More important, Lanier -- whose desk is lined with the surveys, status reports and statistical tables that are his guides -- has been able through a combination of financial shrewdness and better management to squeeze $130 million more out of the city budget. His opponents say his financial manipulations will end up ballooning the city's debt. In defense, Lanier points to the overwhelming endorsement of his financial program by the city's business community. At his urging, Texas Commerce Bank opened a now thriving branch in the city's crime-ridden fifth ward. Last year the Amerada Hess oil company consolidated its offices in Houston. It was the largest corporate move into the city in the past 15 years. Since Lanier came to office, Houston has begun to reverse the exodus to the suburbs, adding 50,400 new jobs.
In Los Angeles, Richard Riordan has a different range of problems -- and a city that ranges over 466 sq. mi. and an even greater sprawl of bureaucracy. The former corporate lawyer has skirted, ignored and bucked the system ever since he won election in a bitterly fought campaign last June. One of his rules for cutting through red tape: "It's easier to get forgiveness than permission." Last month he delivered his first budget, an ingenious $4.3 billion package that would pay for his 18% increase in spending on police, to $463 million, while erasing the $228 million deficit Riordan was handed when he took office. The budget also includes the first substantial increase in municipal services since 1991.
As the mayor of the nation's most culturally and racially diverse city, Riordan takes a hard-nosed business approach that includes constant coalition building. "The name of the game is bipartisanship," says the mayor, "and I would hope people see me as a bipartisan problem solver because these are human issues, not political issues." Riordan's alliance with the city's first black police chief, Willie Williams, has helped build bridges to minority communities. "Riordan's positive relationship with Williams is one of the great strengths as far as the black community is concerned," says Charles E. Blake, the influential pastor of the West Angeles Church of God in Christ.
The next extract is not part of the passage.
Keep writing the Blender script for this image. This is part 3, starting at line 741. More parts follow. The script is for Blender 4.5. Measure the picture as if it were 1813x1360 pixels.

In cities like Los Angeles and Houston, the mayors rally support for their programs by including a huge dollop of public safety measures in their reforms. Rudy Giuliani has done the same thing to similar effect. But budget watchdogs claim that the police and fire agencies he has spared from budget cuts are as ripe for fat trimming as any other. Echoing his counterparts elsewhere in the country, the mayor reiterated that crime control was not negotiable. "Public safety is the critical issue for all New Yorkers and for all people who are going to visit New York or consider visiting New York. We're going to spare nothing to keep them safe."
But while Rendell and Lanier -- and, to some extent, Riordan -- have established their beachheads against the old cultures of city hall, Giuliani has only just begun. He is a Republican in a Democratic town, facing a Democratic city council. Days before his budget announcement, Giuliani bowed to public pressure by restoring the department of AIDS services, which was slated to be cut. While he may be acting like a manager, the mayor knows that sometimes he still needs to be a politician.